Rows>
───
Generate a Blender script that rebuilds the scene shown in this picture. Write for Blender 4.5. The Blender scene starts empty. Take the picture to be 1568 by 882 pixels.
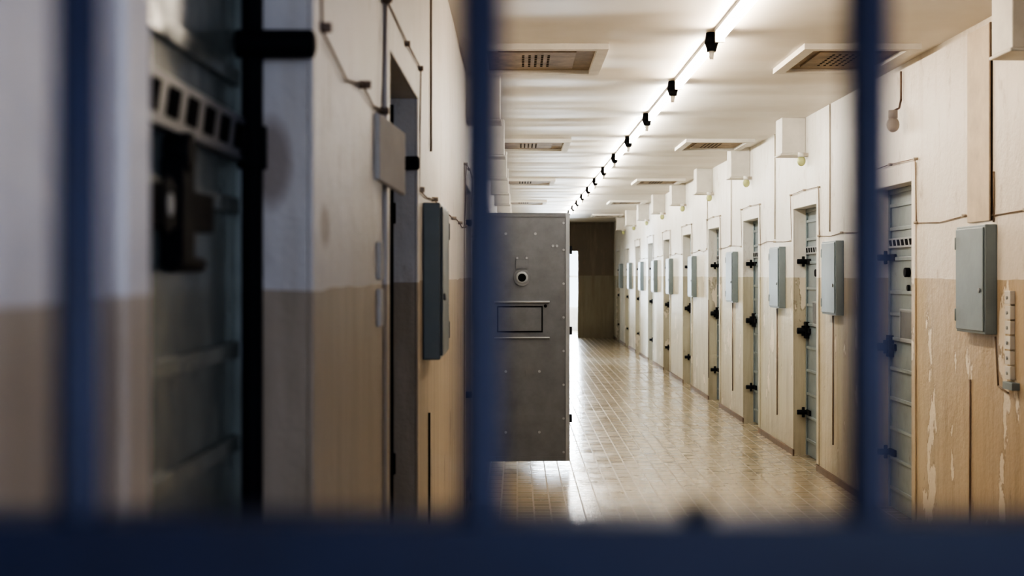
import bpy, bmesh, math, random
from mathutils import Vector, Matrix
random.seed(7)
scene = bpy.context.scene
EYE = 1.415
XL, XR = -0.30, 2.17
CZ = 2.6
YB, YE = -3.0, 32.0

# ------------------------------------------------------------------ materials
def new_mat(name):
    m = bpy.data.materials.new(name); m.use_nodes = True
    nt = m.node_tree
    return m, nt, nt.nodes['Principled BSDF']
def N(nt, t, **kw):
    n = nt.nodes.new(t)
    for k, v in kw.items():
        setattr(n, k, v)
    return n
def noise(nt, vec, scale, detail=4, rough=0.6):
    n = N(nt, 'ShaderNodeTexNoise'); n.inputs['Scale'].default_value = scale
    n.inputs['Detail'].default_value = detail; n.inputs['Roughness'].default_value = rough
    if vec: nt.links.new(vec, n.inputs['Vector'])
    return n.outputs['Fac']
def ramp(nt, fac, a, b, ca=(0,0,0,1), cb=(1,1,1,1)):
    r = N(nt, 'ShaderNodeValToRGB')
    r.color_ramp.elements[0].position = a; r.color_ramp.elements[1].position = b
    r.color_ramp.elements[0].color = ca; r.color_ramp.elements[1].color = cb
    nt.links.new(fac, r.inputs['Fac']); return r.outputs['Color']
def mix(nt, fac, a, b, mode='MIX'):
    m = N(nt, 'ShaderNodeMix', data_type='RGBA', blend_type=mode)
    for sock, v in ((m.inputs[0], fac), (m.inputs[6], a), (m.inputs[7], b)):
        if isinstance(v, (int, float)): sock.default_value = v
        elif isinstance(v, tuple): sock.default_value = v if len(v) == 4 else (*v, 1)
        else: nt.links.new(v, sock)
    return m.outputs[2]
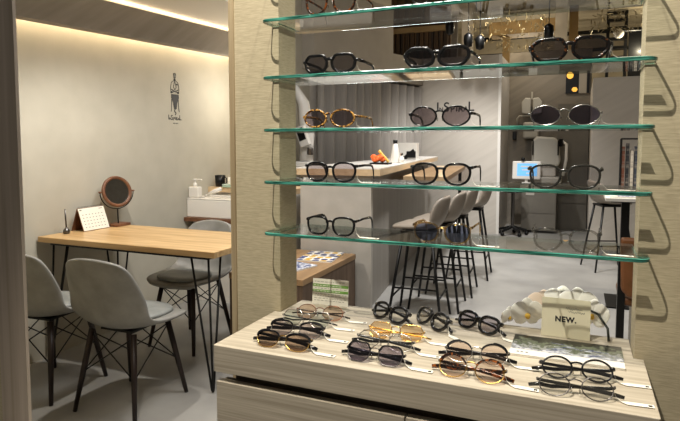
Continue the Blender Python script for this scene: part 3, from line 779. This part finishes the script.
cu = thing('black_cup', 'black cup on the wood ledge behind the basin', 'cup', (-2.93, 4.20, .9455))
MB().lathe([(.040, 0), (.047, .10), (.043, .10), (.037, .008), (.001, .008)], n=24).build('cup_body', M['black'], cu, smooth=True)
MB().tube([(.045, 0, .02), (.068, 0, .035), (.068, 0, .075), (.046, 0, .085)], .005, 8).build('handle', M['black'], cu, smooth=True)
tw = thing('towel_stack', 'pale green folded towel on the wood ledge', 'towel', (-2.76, 4.18, .9455))
for i in range(2):
    B(-.10, .12, -.06, .08, .001 + i * .014, .013 + i * .014).build('folded_towel', mat('towel_green%d' % i, ['#9fb8a4', '#b7c8b8'][i], rough=.9), tw, bevel=.005)
bx = thing('tissue_box', 'white box with a black handle on the towel stack', 'box', (-2.75, 4.19, .9745))
B(-.06, .10, -.05, .06, 0, .06).build('box_body', M['paper'], bx, bevel=.004)
MB().tube([(-.04, 0, .06), (-.02, 0, .16), (.08, 0, .17), (.10, 0, .06)], .007, 8).build('handle', M['black'], bx, smooth=True)

# ------------------------------------------------------------------ low magazine shelf
ls = thing('low_shelf', 'low brown wood display shelf holding magazines behind the left pillar', 'shelf unit', (-1.79, 3.44, 0))
B(-.265, .265, -.415, .47, .462, .50).build('top_board', M['shelfwoodtop'], ls, bevel=.002)
B(.235, .262, -.41, .465, 0, .4615).build('side_panel', M['shelfwood'], ls)
B(-.262, .2345, -.412, -.385, 0, .4615).build('front_panel', M['shelfwood'], ls)
B(-.262, -.235, -.384, .465, 0, .4615).build('side_panel', M['shelfwood'], ls)
def magazine(x, y, rz, w, l, label, m2, n):
    t = thing('magazine', label, 'magazine', (x, y, .5005 + 0), rz, 'magazines on the low shelf')
    B(-w / 2, w / 2, -l / 2, l / 2, 0, .008).build('pages', M['paper'], t)
    B(-w / 2, w / 2, -l / 2, l / 2, .0081, .009).build('cover', m2, t)
magazine(-1.715, 3.70, .12, .26, .34, 'open white magazine with blue and yellow pictures at the low shelf back', M['magpics'], 4)
magazine(-1.75, 3.30, -.25, .22, .29, 'blue magazine lying at the front of the low shelf', M['blueprint'], 3)

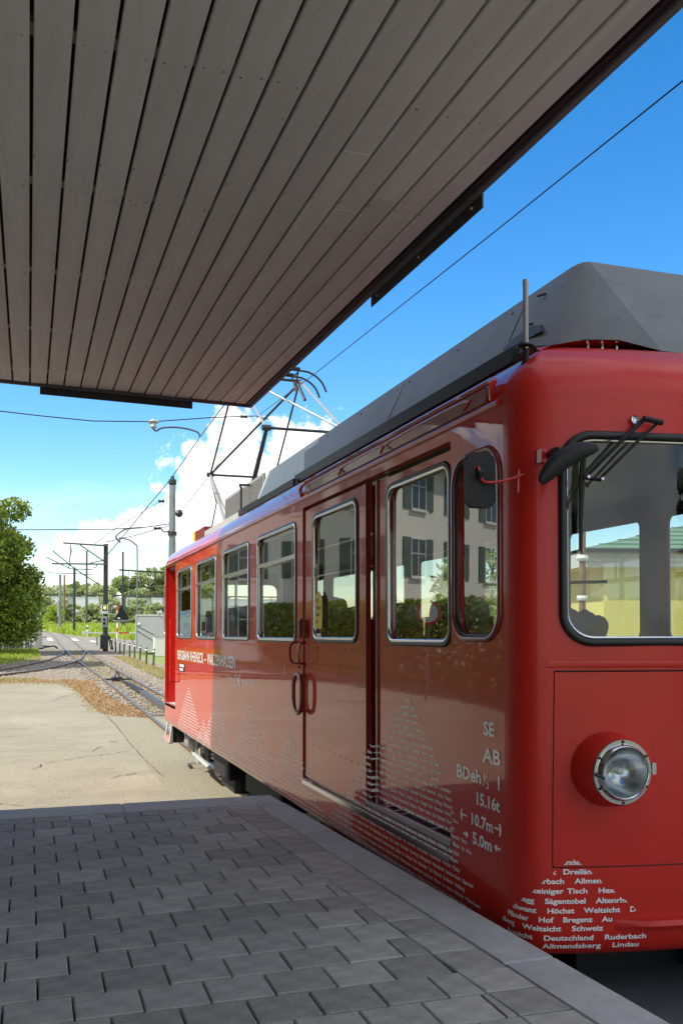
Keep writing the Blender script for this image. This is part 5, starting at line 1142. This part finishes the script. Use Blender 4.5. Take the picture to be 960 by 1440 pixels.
# data panel lettering near the cab
for s_, yr, z0, sz, wd in (('SE', .252, 1.385, .078, .092), ('AB', .199, 1.275, .082, .150), ('15.16t', .207, 1.090, .070, .215)):
    sideline(s_, yr, z0, sz, WHT, width=wd, bold=.0022, align='RIGHT')
sideline('BDeh', .600, 1.178, .076, WHT, width=.232, bold=.002); sideline('1', .350, 1.205, .036, WHT, width=.014, bold=.001); sideline('2', .322, 1.168, .036, WHT, width=.022, bold=.001); sideline('1', .240, 1.178, .076, WHT, width=.033, bold=.0015)
part('lettering', MB().add([(-.003, .352, 1.172), (-.003, .346, 1.172), (-.003, .306, 1.236), (-.003, .312, 1.236)], [(0, 1, 2, 3)]), WHT, tram)
sideline('10.7m', .470, .998, .068, WHT, width=.205, bold=.002)
sideline('5.0m', .450, .920, .068, WHT, width=.175, bold=.002)
def arc(yc, zc, sgn):
    return MB().tube([(-.004, yc+sgn*(.018*math.cos(a)-.012), zc+.03*math.sin(a)) for a in [-.9+1.8*k/6 for k in range(7)]], .0032, 4)
part('lettering', arc(.545, 1.022, 1), WHT, tram); part('lettering', MB().box(-.004, -.001, .505, .545, 1.019, 1.026), WHT, tram)
part('lettering', arc(.205, 1.022, -1), WHT, tram); part('lettering', MB().box(-.004, -.001, .215, .250, 1.019, 1.026), WHT, tram)
for y0, sg_ in ((.535, -1), (.205, 1)):
    part('arrow', MB().box(-.004, -.001, min(y0, y0+sg_*.035), max(y0, y0+sg_*.035), .941, .948).add([(-.003, y0+sg_*.026, .962), (-.003, y0+sg_*.026, .927), (-.003, y0+sg_*.050, .9445)], [(0, 1, 2)]), WHT, tram)
# vertical little number next to the last window
b = textmesh('1 2 0 2 9', .030, 'LEFT', 1, .001)
for v in b.verts: v.co = Vector((-.003, 3.50-v.co.y, 1.495+v.co.x*.62))
merge([b], 'lettering', WHTD)
# front lettering, following the curved front and corner
arcs = [0]; fo = list(half[:26])[::-1]
# path from left side, round the corner, along the front to the middle, parametrised so that s = x on the flat front
path = [(0, .6), (0, .17)]+[(h_[0], h_[1]) for h_ in half[:23]][::-1]+[(2*XC-h_[0], h_[1]) for h_ in half[1:14]]
S = [0]
for p, q in zip(path, path[1:]): S.append(S[-1]+math.hypot(q[0]-p[0], q[1]-p[1]))
i_ref = min(range(len(path)), key=lambda i: abs(path[i][0]-.10)+abs(path[i][1])); S = [s_-S[i_ref]+.10 for s_ in S]
def onpath(s_):
    for i in range(len(S)-1):
        if S[i] <= s_ <= S[i+1]:
            t = (s_-S[i])/(S[i+1]-S[i]+1e-9); p, q = path[i], path[i+1]; d = Vector((q[0]-p[0], q[1]-p[1])).normalized()
            return p[0]+(q[0]-p[0])*t, p[1]+(q[1]-p[1])*t, Vector((d.y, -d.x))
    return path[0][0], path[0][1], Vector((-1, 0))
def frontfn(s0, z0):
    def f(u, v):
        x, y, n2 = onpath(s0+u); z = z0+v; ins = side_x(-1, z)-.003
        return (x-n2.x*ins, y-n2.y*ins, z)
    return f
rows = [('Bad', .150, .218, .925), ('rt  Dreiländer', .105, .262, .889), ('bach   Allmendsberg', .065, .300, .854), ('Steiniger Tisch   Hexenk', .030, .350, .817), ('egg   Sägentobel   Altenrhein', -.015, .395, .779), ('schwanz   Höchst   Weitsicht   Deutsch', -.06, .435, .743),
        ('Pfänder   Hof   Bregenz   Au', -.09, .335, .709), ('sberg   Weitsicht   Schweiz', -.13, .300, .676), ('Aussicht   Deutschland   Ruderbach', -.10, .470, .640), ('Pfänder   Allmendsberg   Lindau', -.10, .445, .607)]
full = {0: 'Rorschach', 1: 'rt  Dreiländ', 2: 'erbach   Allmend', 3: 'Steiniger Tisch   Hexe', 4: 'degg   Sägentobel   Altenrhei', 5: 'schwanz   Höchst   Weitsicht   De'}
L_ = []
for i, (s_, a, b_, z0) in enumerate(rows):
    b = textmesh(full.get(i, s_), .0275, 'LEFT', 1, .0007, 4); xm = max(v.co.x for v in b.verts); ext = (.012 if i < 6 else 0)
    k = (b_-a+2*ext)/xm
    if i == 0: k = .75
    for v in b.verts: v.co.x *= k
    if i < 6:
        bmesh.ops.bisect_plane(b, geom=b.verts[:]+b.edges[:]+b.faces[:], plane_co=(ext, 0, 0), plane_no=(-1, .9, 0), clear_outer=True)
        bmesh.ops.bisect_plane(b, geom=b.verts[:]+b.edges[:]+b.faces[:], plane_co=(b_-a+ext, 0, 0), plane_no=(1, .9, 0), clear_outer=True)
    f = frontfn(a-ext, z0)
    for v in b.verts: v.co = Vector(f(v.co.x, v.co.y))
    L_.append(b)
merge(L_, 'lettering', WHT)
# stickers and posters
st1 = MB(); st1.add([(.009, y, z) for y, z in [(2.77, 1.835), (2.775, 1.90), (2.76, 1.96), (2.775, 2.02), (2.74, 2.045), (2.69, 2.075), (2.64, 2.06), (2.60, 2.02), (2.60, 1.93), (2.61, 1.83), (2.66, 1.825), (2.70, 1.838), (2.74, 1.82)]], [tuple(range(13))])
sk = part('yellow_sticker', st1, YEL, tram, fix=False)
for s_, z in (('Für', 2.00), ('sichere', 1.955), ('Reise', 1.91), ('mit', 1.865)):
    b = textmesh(s_, .042, 'LEFT', .8, .0008)
    for v in b.verts: v.co = Vector((.006, 2.73-v.co.x, z+v.co.y))
    merge([b], 'sticker_text', BLK, sk)
part('small_sticker', MB().add([(.009, 2.73, 1.775), (.009, 2.64, 1.775), (.009, 2.64, 1.80), (.009, 2.73, 1.80)], [(0, 1, 2, 3)]), WPL, tram)
ys = part('notice_sticker', MB().add([(.0095, 2.775, 2.15), (.0095, 2.705, 2.15), (.0095, 2.705, 2.25), (.0095, 2.775, 2.25)], [(0, 1, 2, 3)]), mat('ochre_sticker', (.42, .33, .10), .6), tram)
part('notice_ring', MB().tube([(.008, 2.74+.022*math.cos(a), 2.20+.028*math.sin(a)) for a in [2*PI*k/16 for k in range(16)]], .003, 4, closed=True), BLK, ys)
part('window_poster', MB().add([(.03, 8.67, 1.77), (.03, 7.63, 1.77), (.03, 7.63, 2.08), (.03, 8.67, 2.08)], [(0, 1, 2, 3)]), BLUE, tram)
───
Exercise requirements> Which lines above hold the word "part"? Copy each of them.

Finished task>
Continue the Blender Python script for this scene: part 3, from line 779. This part finishes the script.
Keep writing the Blender script for this image. This is part 5, starting at line 1142. This part finishes the script. Use Blender 4.5. Take the picture to be 960 by 1440 pixels.
part('lettering', MB().add([(-.003, .352, 1.172), (-.003, .346, 1.172), (-.003, .306, 1.236), (-.003, .312, 1.236)], [(0, 1, 2, 3)]), WHT, tram)
part('lettering', arc(.545, 1.022, 1), WHT, tram); part('lettering', MB().box(-.004, -.001, .505, .545, 1.019, 1.026), WHT, tram)
part('lettering', arc(.205, 1.022, -1), WHT, tram); part('lettering', MB().box(-.004, -.001, .215, .250, 1.019, 1.026), WHT, tram)
    part('arrow', MB().box(-.004, -.001, min(y0, y0+sg_*.035), max(y0, y0+sg_*.035), .941, .948).add([(-.003, y0+sg_*.026, .962), (-.003, y0+sg_*.026, .927), (-.003, y0+sg_*.050, .9445)], [(0, 1, 2)]), WHT, tram)
sk = part('yellow_sticker', st1, YEL, tram, fix=False)
part('small_sticker', MB().add([(.009, 2.73, 1.775), (.009, 2.64, 1.775), (.009, 2.64, 1.80), (.009, 2.73, 1.80)], [(0, 1, 2, 3)]), WPL, tram)
ys = part('notice_sticker', MB().add([(.0095, 2.775, 2.15), (.0095, 2.705, 2.15), (.0095, 2.705, 2.25), (.0095, 2.775, 2.25)], [(0, 1, 2, 3)]), mat('ochre_sticker', (.42, .33, .10), .6), tram)
part('notice_ring', MB().tube([(.008, 2.74+.022*math.cos(a), 2.20+.028*math.sin(a)) for a in [2*PI*k/16 for k in range(16)]], .003, 4, closed=True), BLK, ys)
part('window_poster', MB().add([(.03, 8.67, 1.77), (.03, 7.63, 1.77), (.03, 7.63, 2.08), (.03, 8.67, 2.08)], [(0, 1, 2, 3)]), BLUE, tram)